The LMA standard wording does not impose any particular claims process or requirement, or time limit, on lenders bringing increased costs claims, other than requiring that the lender should (as soon as practicable after a demand by the facility agent), provide a certificate confirming the amount of its increased costs. It is critical to keep in mind that, although the LMA standard language contains no restrictions in the timing or making of claims, the actual wording in a lender’s loan documentation may differ. Actual loan documentation may impose claims processes and deadlines, and require a detailed explanation regarding how the increased costs claim was calculated. From a borrower’s perspective, the longer that a lender waits to make a claim, the greater the impact on the borrower’s cash-flows, so prompt claims are in the interests of all parties.

In the event that a lender makes an increased costs claim, the borrower will typically have the right to cancel the commitment of the lender in question and repay any outstanding loans by that lender on the next interest payment date (thereby avoiding associated break costs).

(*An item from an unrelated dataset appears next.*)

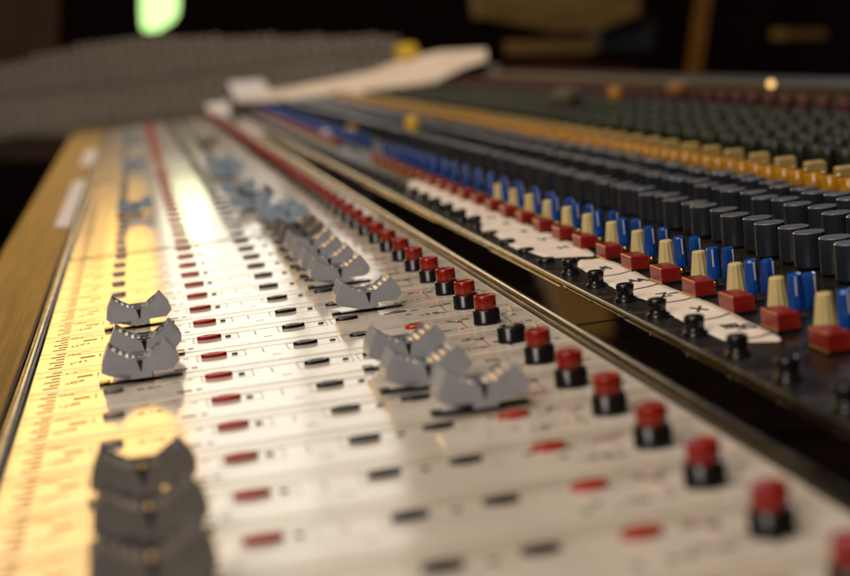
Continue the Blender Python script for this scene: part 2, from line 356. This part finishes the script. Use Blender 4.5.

In light of all of the foregoing, several practical steps are advisable. First, lenders and borrowers alike should take the time now to check their loan documents and formulate a policy and process for making claims. Second, lenders and borrowers should, to the extent practicable, become familiar with and monitor the scope and timing of regulatory capital reforms in all relevant (lender) jurisdictions. Third, in the event that a claim is to be made, a lender should document the basis for that claim in reasonable detail and not merely meeting the bare requirements of the relevant loan document. Fourth, claims should be made in as timely a manner as possible, even if the document does not require it. At a minimum a lender should notify the borrower promptly once the lender concludes that it will make a claim. Finally, lenders should follow up until the claim is resolved one way or the other.